Required work
Omit all pictures, then retype the data exactly as given.
— BEGIN Given material —
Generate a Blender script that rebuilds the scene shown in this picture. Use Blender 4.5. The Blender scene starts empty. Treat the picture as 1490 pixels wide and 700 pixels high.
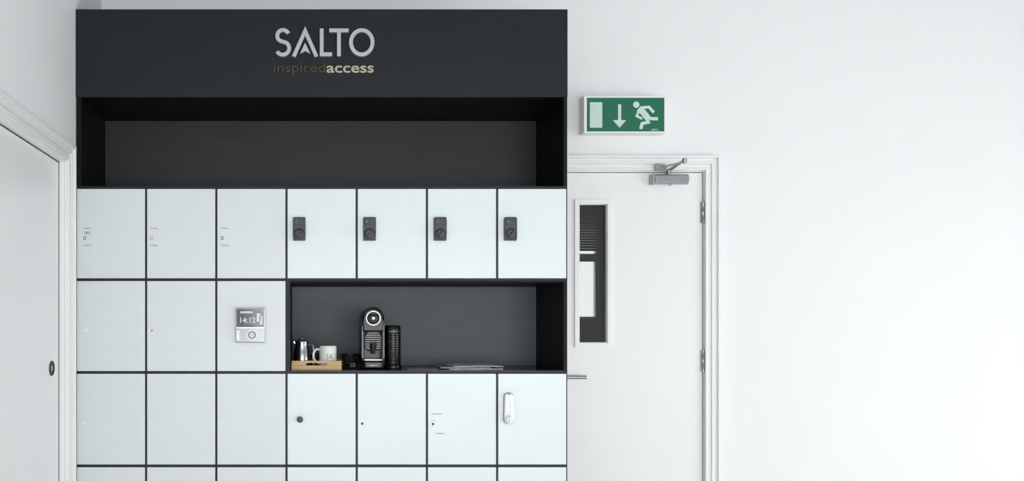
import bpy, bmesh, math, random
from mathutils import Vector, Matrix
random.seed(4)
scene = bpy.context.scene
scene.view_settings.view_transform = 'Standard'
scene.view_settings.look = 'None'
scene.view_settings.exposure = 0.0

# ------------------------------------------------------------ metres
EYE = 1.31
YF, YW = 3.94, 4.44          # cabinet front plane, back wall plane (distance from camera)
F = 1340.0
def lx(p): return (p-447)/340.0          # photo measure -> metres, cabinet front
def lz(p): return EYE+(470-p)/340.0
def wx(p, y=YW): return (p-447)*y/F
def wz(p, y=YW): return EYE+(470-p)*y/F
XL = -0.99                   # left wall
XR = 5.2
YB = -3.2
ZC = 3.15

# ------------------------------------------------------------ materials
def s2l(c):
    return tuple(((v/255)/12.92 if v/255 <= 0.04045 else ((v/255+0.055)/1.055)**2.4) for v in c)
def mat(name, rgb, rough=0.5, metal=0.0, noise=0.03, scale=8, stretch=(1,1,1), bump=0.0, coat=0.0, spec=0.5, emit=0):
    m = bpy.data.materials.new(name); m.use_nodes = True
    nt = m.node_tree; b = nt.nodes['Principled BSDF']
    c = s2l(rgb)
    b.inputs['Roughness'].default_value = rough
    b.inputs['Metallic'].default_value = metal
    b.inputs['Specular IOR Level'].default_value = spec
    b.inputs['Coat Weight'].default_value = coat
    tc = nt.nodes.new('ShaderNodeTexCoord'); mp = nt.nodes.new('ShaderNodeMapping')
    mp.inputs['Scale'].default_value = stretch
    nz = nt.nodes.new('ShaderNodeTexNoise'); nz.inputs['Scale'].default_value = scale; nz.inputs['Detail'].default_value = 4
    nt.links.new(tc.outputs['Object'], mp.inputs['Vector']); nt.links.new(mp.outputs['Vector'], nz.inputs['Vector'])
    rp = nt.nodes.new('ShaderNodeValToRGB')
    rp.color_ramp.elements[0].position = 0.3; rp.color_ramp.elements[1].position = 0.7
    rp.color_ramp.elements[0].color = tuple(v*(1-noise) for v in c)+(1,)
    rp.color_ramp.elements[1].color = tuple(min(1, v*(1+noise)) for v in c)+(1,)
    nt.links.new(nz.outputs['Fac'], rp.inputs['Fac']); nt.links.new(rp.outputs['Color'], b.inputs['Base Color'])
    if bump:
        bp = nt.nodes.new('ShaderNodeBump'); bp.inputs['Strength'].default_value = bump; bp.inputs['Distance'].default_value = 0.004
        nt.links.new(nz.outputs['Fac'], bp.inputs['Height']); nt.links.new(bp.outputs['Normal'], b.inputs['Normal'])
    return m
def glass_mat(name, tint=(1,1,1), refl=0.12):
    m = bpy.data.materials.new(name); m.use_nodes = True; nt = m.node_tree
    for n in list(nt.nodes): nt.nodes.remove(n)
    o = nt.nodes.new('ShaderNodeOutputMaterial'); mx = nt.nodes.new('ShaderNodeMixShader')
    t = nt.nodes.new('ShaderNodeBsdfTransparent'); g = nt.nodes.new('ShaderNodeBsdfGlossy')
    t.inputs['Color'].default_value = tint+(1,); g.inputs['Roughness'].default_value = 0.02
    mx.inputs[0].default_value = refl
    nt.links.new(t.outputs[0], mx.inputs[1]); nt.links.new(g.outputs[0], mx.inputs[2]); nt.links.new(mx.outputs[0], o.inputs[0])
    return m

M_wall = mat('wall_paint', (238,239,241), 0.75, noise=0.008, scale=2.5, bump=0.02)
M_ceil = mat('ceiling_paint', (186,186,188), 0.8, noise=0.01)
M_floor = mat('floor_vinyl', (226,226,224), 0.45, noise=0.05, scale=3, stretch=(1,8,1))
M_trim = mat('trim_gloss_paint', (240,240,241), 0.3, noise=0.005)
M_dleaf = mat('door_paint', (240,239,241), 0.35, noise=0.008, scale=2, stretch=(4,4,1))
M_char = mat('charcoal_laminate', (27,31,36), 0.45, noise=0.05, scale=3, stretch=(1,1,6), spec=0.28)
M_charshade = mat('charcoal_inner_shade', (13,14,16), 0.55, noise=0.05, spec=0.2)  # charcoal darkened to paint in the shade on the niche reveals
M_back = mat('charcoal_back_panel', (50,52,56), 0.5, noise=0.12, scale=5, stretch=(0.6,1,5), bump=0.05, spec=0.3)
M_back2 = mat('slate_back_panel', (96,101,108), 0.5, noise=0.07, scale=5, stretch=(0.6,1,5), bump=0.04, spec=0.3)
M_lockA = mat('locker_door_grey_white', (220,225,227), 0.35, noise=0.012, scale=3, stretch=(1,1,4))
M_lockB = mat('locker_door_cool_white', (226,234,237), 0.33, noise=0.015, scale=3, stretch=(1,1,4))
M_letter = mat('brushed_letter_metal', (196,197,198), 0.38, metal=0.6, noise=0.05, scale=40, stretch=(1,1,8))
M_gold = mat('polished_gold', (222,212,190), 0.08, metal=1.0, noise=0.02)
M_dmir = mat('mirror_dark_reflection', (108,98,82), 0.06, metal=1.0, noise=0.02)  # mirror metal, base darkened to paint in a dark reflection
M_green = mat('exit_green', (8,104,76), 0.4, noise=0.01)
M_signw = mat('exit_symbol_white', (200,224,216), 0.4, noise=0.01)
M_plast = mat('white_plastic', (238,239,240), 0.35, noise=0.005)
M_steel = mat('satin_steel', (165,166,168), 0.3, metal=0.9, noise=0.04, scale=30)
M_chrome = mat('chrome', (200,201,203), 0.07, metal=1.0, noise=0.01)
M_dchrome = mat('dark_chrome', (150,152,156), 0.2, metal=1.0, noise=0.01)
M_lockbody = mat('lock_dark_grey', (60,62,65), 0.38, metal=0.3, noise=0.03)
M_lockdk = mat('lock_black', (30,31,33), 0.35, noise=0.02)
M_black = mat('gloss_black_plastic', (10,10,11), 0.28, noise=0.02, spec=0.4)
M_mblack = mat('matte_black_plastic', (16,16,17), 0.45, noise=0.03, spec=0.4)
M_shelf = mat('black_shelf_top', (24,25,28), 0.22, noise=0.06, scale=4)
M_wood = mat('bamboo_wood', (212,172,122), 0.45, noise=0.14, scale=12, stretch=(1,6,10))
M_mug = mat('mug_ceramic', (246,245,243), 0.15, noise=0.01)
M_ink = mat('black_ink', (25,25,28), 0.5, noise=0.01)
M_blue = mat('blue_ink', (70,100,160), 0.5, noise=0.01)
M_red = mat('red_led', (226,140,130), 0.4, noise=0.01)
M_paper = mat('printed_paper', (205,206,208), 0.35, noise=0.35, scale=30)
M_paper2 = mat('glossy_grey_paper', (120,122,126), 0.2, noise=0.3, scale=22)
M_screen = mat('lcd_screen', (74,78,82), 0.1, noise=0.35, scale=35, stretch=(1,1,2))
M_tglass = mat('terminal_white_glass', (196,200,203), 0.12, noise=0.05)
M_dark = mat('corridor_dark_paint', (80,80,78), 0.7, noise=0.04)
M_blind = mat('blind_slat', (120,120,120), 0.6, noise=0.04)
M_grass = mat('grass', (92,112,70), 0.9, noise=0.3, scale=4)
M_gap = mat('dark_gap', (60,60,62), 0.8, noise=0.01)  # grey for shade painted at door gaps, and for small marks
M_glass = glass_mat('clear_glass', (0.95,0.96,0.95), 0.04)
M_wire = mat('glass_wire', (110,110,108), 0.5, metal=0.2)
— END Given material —
Full solution
Generate a Blender script that rebuilds the scene shown in this picture. Use Blender 4.5. The Blender scene starts empty. Treat the picture as 1490 pixels wide and 700 pixels high.
import bpy, bmesh, math, random
from mathutils import Vector, Matrix
random.seed(4)
scene = bpy.context.scene
scene.view_settings.view_transform = 'Standard'
scene.view_settings.look = 'None'
scene.view_settings.exposure = 0.0

# ------------------------------------------------------------ metres
EYE = 1.31
YF, YW = 3.94, 4.44          # cabinet front plane, back wall plane (distance from camera)
F = 1340.0
def lx(p): return (p-447)/340.0          # photo measure -> metres, cabinet front
def lz(p): return EYE+(470-p)/340.0
def wx(p, y=YW): return (p-447)*y/F
def wz(p, y=YW): return EYE+(470-p)*y/F
XL = -0.99                   # left wall
XR = 5.2
YB = -3.2
ZC = 3.15

# ------------------------------------------------------------ materials
def s2l(c):
    return tuple(((v/255)/12.92 if v/255 <= 0.04045 else ((v/255+0.055)/1.055)**2.4) for v in c)
def mat(name, rgb, rough=0.5, metal=0.0, noise=0.03, scale=8, stretch=(1,1,1), bump=0.0, coat=0.0, spec=0.5, emit=0):
    m = bpy.data.materials.new(name); m.use_nodes = True
    nt = m.node_tree; b = nt.nodes['Principled BSDF']
    c = s2l(rgb)
    b.inputs['Roughness'].default_value = rough
    b.inputs['Metallic'].default_value = metal
    b.inputs['Specular IOR Level'].default_value = spec
    b.inputs['Coat Weight'].default_value = coat
    tc = nt.nodes.new('ShaderNodeTexCoord'); mp = nt.nodes.new('ShaderNodeMapping')
    mp.inputs['Scale'].default_value = stretch
    nz = nt.nodes.new('ShaderNodeTexNoise'); nz.inputs['Scale'].default_value = scale; nz.inputs['Detail'].default_value = 4
    nt.links.new(tc.outputs['Object'], mp.inputs['Vector']); nt.links.new(mp.outputs['Vector'], nz.inputs['Vector'])
    rp = nt.nodes.new('ShaderNodeValToRGB')
    rp.color_ramp.elements[0].position = 0.3; rp.color_ramp.elements[1].position = 0.7
    rp.color_ramp.elements[0].color = tuple(v*(1-noise) for v in c)+(1,)
    rp.color_ramp.elements[1].color = tuple(min(1, v*(1+noise)) for v in c)+(1,)
    nt.links.new(nz.outputs['Fac'], rp.inputs['Fac']); nt.links.new(rp.outputs['Color'], b.inputs['Base Color'])
    if bump:
        bp = nt.nodes.new('ShaderNodeBump'); bp.inputs['Strength'].default_value = bump; bp.inputs['Distance'].default_value = 0.004
        nt.links.new(nz.outputs['Fac'], bp.inputs['Height']); nt.links.new(bp.outputs['Normal'], b.inputs['Normal'])
    return m
def glass_mat(name, tint=(1,1,1), refl=0.12):
    m = bpy.data.materials.new(name); m.use_nodes = True; nt = m.node_tree
    for n in list(nt.nodes): nt.nodes.remove(n)
    o = nt.nodes.new('ShaderNodeOutputMaterial'); mx = nt.nodes.new('ShaderNodeMixShader')
    t = nt.nodes.new('ShaderNodeBsdfTransparent'); g = nt.nodes.new('ShaderNodeBsdfGlossy')
    t.inputs['Color'].default_value = tint+(1,); g.inputs['Roughness'].default_value = 0.02
    mx.inputs[0].default_value = refl
    nt.links.new(t.outputs[0], mx.inputs[1]); nt.links.new(g.outputs[0], mx.inputs[2]); nt.links.new(mx.outputs[0], o.inputs[0])
    return m

M_wall = mat('wall_paint', (238,239,241), 0.75, noise=0.008, scale=2.5, bump=0.02)
M_ceil = mat('ceiling_paint', (186,186,188), 0.8, noise=0.01)
M_floor = mat('floor_vinyl', (226,226,224), 0.45, noise=0.05, scale=3, stretch=(1,8,1))
M_trim = mat('trim_gloss_paint', (240,240,241), 0.3, noise=0.005)
M_dleaf = mat('door_paint', (240,239,241), 0.35, noise=0.008, scale=2, stretch=(4,4,1))
M_char = mat('charcoal_laminate', (27,31,36), 0.45, noise=0.05, scale=3, stretch=(1,1,6), spec=0.28)
M_charshade = mat('charcoal_inner_shade', (13,14,16), 0.55, noise=0.05, spec=0.2)  # charcoal darkened to paint in the shade on the niche reveals
M_back = mat('charcoal_back_panel', (50,52,56), 0.5, noise=0.12, scale=5, stretch=(0.6,1,5), bump=0.05, spec=0.3)
M_back2 = mat('slate_back_panel', (96,101,108), 0.5, noise=0.07, scale=5, stretch=(0.6,1,5), bump=0.04, spec=0.3)
M_lockA = mat('locker_door_grey_white', (220,225,227), 0.35, noise=0.012, scale=3, stretch=(1,1,4))
M_lockB = mat('locker_door_cool_white', (226,234,237), 0.33, noise=0.015, scale=3, stretch=(1,1,4))
M_letter = mat('brushed_letter_metal', (196,197,198), 0.38, metal=0.6, noise=0.05, scale=40, stretch=(1,1,8))
M_gold = mat('polished_gold', (222,212,190), 0.08, metal=1.0, noise=0.02)
M_dmir = mat('mirror_dark_reflection', (108,98,82), 0.06, metal=1.0, noise=0.02)  # mirror metal, base darkened to paint in a dark reflection
M_green = mat('exit_green', (8,104,76), 0.4, noise=0.01)
M_signw = mat('exit_symbol_white', (200,224,216), 0.4, noise=0.01)
M_plast = mat('white_plastic', (238,239,240), 0.35, noise=0.005)
M_steel = mat('satin_steel', (165,166,168), 0.3, metal=0.9, noise=0.04, scale=30)
M_chrome = mat('chrome', (200,201,203), 0.07, metal=1.0, noise=0.01)
M_dchrome = mat('dark_chrome', (150,152,156), 0.2, metal=1.0, noise=0.01)
M_lockbody = mat('lock_dark_grey', (60,62,65), 0.38, metal=0.3, noise=0.03)
M_lockdk = mat('lock_black', (30,31,33), 0.35, noise=0.02)
M_black = mat('gloss_black_plastic', (10,10,11), 0.28, noise=0.02, spec=0.4)
M_mblack = mat('matte_black_plastic', (16,16,17), 0.45, noise=0.03, spec=0.4)
M_shelf = mat('black_shelf_top', (24,25,28), 0.22, noise=0.06, scale=4)
M_wood = mat('bamboo_wood', (212,172,122), 0.45, noise=0.14, scale=12, stretch=(1,6,10))
M_mug = mat('mug_ceramic', (246,245,243), 0.15, noise=0.01)
M_ink = mat('black_ink', (25,25,28), 0.5, noise=0.01)
M_blue = mat('blue_ink', (70,100,160), 0.5, noise=0.01)
M_red = mat('red_led', (226,140,130), 0.4, noise=0.01)
M_paper = mat('printed_paper', (205,206,208), 0.35, noise=0.35, scale=30)
M_paper2 = mat('glossy_grey_paper', (120,122,126), 0.2, noise=0.3, scale=22)
M_screen = mat('lcd_screen', (74,78,82), 0.1, noise=0.35, scale=35, stretch=(1,1,2))
M_tglass = mat('terminal_white_glass', (196,200,203), 0.12, noise=0.05)
M_dark = mat('corridor_dark_paint', (80,80,78), 0.7, noise=0.04)
M_blind = mat('blind_slat', (120,120,120), 0.6, noise=0.04)
M_grass = mat('grass', (92,112,70), 0.9, noise=0.3, scale=4)
M_gap = mat('dark_gap', (60,60,62), 0.8, noise=0.01)  # grey for shade painted at door gaps, and for small marks
M_glass = glass_mat('clear_glass', (0.95,0.96,0.95), 0.04)
M_wire = mat('glass_wire', (110,110,108), 0.5, metal=0.2)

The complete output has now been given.